California has one other professional sports franchise named the Grizzlies. However, the Fresno Grizzlies of Minor League Baseball have only once truly captured what it meant to have such an awesome name. For a brief span of 2005–2007, the Fresno Grizzlies had the coolest, most unique, pertinent branding for a franchise by that name in that place of the world, then for some inexplicable reason, they abandoned it for generic colors and logos with the occasional gag “Tacos” or “Lowriders” uniform. Fresno is California’s fifth most populous city, sits just outside of the Yosemite National Park, and for these few seasons the team’s logos and merchandise essentially resembled park ranger uniforms. For this time, the team’s colors were forest green, accented with brown, orange, and yellow. Their logo and alternates featured cleverly designed allusions to wall mounts and outdoor recreation. If the Sacramento Grizzlies were to brand their NBA team in similar fashion, not only would it titillate with the romantic image of Yosemite National Park and the great outdoors, but would likely become the favorite sports apparel of hunters and nature enthusiasts across the continent.

Then ponder the Pittsburgh approach. In 2021, Major League Soccer will get a new team with the promotion of Sacramento’s own Republic FC to its ranks. This franchise has wisely played upon California’s pride for its state flag by choosing to incorporate this icon into its crest and colors. Fans in Sacramento and across California (assuming they’re aware of the team) love it. In Pittsburgh, all the professional sports franchises wear yellow and black. Sacramento could follow this example and brand with the colors of the state flag like Republic FC. Perhaps only Colorado and Maryland take more pride than Californians in their state symbols and iconography, but there is no reason that Sacramento, as the state’s capital, sitting at the geographic center of the state should not take its rightful place, representing the state flag’s colors.

At the end of the day, no serious person thinks such a trade could possibly happen. If either team had actually wanted to rebrand, they would have done so already. There would be enormous overhead for such an effort, and it would be a risky move. If things aren’t broken, why fix them? I would argue that in Sacramento, things are broken and they have been broken for some time. (I can’t speak so much for Memphis, as I just do not know.) History is not made by those who play it safe. Each franchise has had their moments of relevancy, but in no way do they represent immovable institutions that their cities cannot do without. Sacramento’s NBA franchise nearly moved once, and only with the dumb luck of having a former professional basketball player as their mayor at the time, Kevin Johnson, were they able to put the pieces in order at just the right time to ensure the franchise stayed in Sacramento. But for how long? How many seasons of bad basketball can this city endure and still show up and buy jerseys and merchandise? The Greatest Show on Court is dead. The Kings have already taken the first steps to move on, which are always the hardest. It’s time to embrace the next generation of basketball in Sacramento and begin serious talks with Memphis about an official name swap. Publicity, record merchandise sales, and renewed interest and fan pride (regardless of whether the team on the floor is good or not), are what these franchises have to gain. Otherwise, they can enjoy each other’s company on their slides further into obscurity. For the fans and the future, start the talks.

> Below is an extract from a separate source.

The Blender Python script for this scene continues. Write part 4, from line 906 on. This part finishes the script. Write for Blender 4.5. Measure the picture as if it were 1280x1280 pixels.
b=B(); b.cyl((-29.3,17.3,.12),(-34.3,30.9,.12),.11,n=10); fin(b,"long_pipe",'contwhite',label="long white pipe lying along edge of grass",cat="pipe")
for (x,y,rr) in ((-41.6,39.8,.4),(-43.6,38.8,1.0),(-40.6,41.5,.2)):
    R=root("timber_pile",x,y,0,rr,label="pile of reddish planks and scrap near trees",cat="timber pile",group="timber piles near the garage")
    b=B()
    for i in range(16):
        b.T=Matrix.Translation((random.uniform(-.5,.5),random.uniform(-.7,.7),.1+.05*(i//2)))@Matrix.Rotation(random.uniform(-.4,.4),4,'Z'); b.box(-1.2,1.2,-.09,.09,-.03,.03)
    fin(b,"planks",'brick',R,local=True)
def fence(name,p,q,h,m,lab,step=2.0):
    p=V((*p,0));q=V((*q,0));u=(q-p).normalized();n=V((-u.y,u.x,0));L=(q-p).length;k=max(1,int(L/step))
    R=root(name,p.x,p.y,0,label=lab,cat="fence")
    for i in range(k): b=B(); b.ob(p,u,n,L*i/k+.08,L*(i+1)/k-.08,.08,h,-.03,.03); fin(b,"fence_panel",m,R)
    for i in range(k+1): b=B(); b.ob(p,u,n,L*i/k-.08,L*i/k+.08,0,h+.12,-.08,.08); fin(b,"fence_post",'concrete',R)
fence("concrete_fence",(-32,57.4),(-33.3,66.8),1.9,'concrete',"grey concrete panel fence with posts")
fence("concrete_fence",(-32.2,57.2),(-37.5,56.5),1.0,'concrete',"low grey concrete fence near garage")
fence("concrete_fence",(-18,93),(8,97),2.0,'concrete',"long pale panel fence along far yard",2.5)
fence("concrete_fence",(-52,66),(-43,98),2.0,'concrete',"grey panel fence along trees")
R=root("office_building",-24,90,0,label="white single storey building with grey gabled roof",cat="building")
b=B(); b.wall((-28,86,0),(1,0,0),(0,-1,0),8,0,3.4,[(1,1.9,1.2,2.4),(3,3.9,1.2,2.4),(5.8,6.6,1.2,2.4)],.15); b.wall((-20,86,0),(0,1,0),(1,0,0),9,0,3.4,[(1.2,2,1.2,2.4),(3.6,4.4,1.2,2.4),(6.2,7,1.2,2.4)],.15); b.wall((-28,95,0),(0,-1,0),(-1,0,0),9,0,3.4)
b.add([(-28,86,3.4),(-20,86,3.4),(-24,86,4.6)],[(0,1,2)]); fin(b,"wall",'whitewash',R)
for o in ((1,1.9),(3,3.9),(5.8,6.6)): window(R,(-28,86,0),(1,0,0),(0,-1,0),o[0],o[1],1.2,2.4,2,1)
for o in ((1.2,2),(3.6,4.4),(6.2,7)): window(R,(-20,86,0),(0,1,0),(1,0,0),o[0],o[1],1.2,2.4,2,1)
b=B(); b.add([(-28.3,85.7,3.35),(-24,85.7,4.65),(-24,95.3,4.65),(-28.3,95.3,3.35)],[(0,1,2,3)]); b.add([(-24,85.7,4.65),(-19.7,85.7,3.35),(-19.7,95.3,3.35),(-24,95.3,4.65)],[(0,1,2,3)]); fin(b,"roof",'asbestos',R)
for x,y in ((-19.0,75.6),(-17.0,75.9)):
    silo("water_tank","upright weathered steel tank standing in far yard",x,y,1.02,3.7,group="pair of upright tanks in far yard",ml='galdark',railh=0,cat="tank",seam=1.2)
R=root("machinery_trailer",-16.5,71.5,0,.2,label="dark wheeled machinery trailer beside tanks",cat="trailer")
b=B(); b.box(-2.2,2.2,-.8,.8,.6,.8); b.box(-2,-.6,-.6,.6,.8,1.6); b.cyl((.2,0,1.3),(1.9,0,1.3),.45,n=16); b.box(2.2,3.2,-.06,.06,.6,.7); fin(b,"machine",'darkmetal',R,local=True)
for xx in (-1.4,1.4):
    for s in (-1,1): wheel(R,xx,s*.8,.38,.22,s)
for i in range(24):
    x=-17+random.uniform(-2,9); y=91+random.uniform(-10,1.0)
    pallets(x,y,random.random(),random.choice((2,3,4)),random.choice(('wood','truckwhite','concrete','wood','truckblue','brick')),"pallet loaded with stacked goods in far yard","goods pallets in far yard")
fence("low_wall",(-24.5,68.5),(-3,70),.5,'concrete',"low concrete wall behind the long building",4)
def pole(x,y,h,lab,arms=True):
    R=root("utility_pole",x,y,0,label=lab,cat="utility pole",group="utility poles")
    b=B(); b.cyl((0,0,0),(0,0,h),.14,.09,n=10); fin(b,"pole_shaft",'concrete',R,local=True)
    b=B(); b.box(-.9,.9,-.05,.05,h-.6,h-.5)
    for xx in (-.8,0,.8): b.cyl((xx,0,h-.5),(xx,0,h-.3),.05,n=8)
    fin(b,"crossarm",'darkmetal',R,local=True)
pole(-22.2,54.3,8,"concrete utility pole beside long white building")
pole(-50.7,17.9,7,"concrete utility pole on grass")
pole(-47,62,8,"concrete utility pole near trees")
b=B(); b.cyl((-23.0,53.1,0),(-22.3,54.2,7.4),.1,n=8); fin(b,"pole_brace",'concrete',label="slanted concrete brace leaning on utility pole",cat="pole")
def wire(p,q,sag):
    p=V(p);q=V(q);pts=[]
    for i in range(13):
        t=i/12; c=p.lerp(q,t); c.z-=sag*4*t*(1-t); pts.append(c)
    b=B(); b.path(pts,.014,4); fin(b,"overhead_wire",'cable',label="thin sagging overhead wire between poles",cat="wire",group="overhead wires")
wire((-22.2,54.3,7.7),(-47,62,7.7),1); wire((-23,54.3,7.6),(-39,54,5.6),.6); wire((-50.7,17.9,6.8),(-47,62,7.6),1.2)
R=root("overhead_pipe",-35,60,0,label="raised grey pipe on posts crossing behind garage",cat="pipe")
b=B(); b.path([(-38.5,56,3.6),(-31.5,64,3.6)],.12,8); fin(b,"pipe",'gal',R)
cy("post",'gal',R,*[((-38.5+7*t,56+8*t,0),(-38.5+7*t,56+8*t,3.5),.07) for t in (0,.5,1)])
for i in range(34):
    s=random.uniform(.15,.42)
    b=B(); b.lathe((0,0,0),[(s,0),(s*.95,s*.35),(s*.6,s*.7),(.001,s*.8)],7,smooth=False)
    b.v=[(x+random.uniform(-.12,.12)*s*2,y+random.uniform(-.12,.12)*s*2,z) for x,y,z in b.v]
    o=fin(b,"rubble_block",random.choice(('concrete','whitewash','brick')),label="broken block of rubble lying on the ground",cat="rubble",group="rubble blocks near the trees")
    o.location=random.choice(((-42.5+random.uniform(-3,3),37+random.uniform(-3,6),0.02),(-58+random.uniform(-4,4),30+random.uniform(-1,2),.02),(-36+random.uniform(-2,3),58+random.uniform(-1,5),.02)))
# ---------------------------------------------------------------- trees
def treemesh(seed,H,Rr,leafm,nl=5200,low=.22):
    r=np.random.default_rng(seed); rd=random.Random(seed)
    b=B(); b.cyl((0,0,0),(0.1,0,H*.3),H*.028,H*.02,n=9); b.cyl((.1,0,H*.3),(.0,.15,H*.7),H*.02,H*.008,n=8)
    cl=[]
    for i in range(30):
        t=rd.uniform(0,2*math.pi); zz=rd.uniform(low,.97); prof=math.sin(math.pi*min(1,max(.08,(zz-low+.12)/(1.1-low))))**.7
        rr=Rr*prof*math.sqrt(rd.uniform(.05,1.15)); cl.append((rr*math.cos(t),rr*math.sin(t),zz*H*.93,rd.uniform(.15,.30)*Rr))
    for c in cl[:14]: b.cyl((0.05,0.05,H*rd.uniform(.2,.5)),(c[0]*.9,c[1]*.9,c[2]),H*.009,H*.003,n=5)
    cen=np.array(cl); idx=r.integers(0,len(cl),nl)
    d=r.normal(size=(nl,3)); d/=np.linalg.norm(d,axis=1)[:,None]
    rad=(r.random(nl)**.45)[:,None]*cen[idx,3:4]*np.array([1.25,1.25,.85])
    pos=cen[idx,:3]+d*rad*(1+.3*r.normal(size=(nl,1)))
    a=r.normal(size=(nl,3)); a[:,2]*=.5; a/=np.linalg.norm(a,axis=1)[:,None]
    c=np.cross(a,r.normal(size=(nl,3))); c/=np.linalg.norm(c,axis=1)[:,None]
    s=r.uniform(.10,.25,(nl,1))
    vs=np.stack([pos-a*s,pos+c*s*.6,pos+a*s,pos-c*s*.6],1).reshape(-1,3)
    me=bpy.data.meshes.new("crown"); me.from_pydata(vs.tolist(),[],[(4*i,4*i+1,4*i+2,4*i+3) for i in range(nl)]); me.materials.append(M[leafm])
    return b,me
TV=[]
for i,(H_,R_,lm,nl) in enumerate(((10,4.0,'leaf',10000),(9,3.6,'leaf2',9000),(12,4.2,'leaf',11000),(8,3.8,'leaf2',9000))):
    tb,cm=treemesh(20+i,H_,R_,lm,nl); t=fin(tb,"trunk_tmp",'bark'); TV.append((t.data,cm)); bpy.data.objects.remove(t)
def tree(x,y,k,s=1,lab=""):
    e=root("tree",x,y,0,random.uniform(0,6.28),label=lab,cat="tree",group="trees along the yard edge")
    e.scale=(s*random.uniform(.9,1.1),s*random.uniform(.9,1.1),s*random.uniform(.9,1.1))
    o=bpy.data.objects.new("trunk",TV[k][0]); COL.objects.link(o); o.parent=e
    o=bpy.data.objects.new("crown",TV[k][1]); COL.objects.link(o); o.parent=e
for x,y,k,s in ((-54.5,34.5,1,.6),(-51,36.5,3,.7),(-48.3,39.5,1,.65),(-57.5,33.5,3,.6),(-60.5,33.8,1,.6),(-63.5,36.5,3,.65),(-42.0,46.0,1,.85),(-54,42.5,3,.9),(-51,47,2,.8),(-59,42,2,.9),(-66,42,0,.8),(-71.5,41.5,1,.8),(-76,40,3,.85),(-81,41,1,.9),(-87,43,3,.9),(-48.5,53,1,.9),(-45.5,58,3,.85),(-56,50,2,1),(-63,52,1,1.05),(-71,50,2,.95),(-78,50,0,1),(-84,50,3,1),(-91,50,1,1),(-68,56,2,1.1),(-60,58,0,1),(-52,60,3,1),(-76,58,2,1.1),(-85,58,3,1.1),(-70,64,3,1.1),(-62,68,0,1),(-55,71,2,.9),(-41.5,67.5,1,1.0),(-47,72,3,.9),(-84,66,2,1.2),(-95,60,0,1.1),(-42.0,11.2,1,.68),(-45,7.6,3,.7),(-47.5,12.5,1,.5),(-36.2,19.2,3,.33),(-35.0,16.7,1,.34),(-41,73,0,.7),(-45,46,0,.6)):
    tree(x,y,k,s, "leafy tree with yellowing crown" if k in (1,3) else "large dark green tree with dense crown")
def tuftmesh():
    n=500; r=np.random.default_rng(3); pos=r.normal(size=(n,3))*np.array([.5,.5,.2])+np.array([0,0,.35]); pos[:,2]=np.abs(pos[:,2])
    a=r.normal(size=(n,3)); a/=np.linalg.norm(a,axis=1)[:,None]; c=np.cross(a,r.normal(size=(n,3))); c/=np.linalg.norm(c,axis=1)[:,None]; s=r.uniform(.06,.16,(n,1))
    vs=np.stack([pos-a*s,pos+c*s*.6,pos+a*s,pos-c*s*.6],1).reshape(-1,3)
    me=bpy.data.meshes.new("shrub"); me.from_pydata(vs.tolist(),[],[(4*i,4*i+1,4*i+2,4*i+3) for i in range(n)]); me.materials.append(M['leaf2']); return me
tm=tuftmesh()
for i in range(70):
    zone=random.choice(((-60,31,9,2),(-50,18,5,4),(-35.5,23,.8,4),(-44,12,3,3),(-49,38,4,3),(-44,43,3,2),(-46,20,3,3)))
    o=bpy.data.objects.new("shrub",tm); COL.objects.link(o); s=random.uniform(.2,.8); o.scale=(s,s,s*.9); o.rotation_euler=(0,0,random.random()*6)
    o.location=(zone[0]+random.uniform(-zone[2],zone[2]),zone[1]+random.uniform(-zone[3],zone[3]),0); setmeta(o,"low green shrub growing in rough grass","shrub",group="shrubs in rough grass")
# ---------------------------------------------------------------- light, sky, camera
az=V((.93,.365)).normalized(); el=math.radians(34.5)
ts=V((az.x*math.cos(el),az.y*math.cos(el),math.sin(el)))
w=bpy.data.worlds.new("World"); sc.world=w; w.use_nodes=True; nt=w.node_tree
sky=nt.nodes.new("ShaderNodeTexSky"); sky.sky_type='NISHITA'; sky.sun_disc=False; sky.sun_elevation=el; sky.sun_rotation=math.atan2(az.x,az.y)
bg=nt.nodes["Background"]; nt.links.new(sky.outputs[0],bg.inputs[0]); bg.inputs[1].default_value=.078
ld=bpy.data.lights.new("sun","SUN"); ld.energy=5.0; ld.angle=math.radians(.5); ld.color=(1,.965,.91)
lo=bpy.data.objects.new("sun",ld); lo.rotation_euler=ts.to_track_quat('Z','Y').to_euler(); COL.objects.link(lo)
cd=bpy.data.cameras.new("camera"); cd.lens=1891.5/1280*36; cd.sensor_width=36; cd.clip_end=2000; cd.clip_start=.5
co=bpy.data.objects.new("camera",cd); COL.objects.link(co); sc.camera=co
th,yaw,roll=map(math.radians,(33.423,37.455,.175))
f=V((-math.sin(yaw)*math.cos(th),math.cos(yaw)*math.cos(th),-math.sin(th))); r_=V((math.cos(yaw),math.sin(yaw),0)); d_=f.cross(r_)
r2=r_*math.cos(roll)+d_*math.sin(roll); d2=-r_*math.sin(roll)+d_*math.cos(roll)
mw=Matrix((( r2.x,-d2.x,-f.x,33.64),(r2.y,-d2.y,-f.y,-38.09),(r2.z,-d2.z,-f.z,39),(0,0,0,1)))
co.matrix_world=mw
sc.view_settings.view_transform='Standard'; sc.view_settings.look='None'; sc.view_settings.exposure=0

(AND WHILE YOU’RE HERE, the Washington Football Team should rebrand as the Washington Wanderers. As a team without a name, this name immortalizes their righteous quest for a new direction. One of the popular names in contention with fans right now is the Red Wolves. The wolf is a great, majestic, intimidating symbol, but the name sounds like nails upon a chalkboard. The Washington Wanderers could adopt the lone wandering wolf as their official mascot and logo. Then, as a play on the English Premier League club in Wolverhampton, Wolves F.C., the team may then colloquially adopt their second nickname, “Wolves. D.C.” You’re welcome.)

Nothing to read here. Move along, people.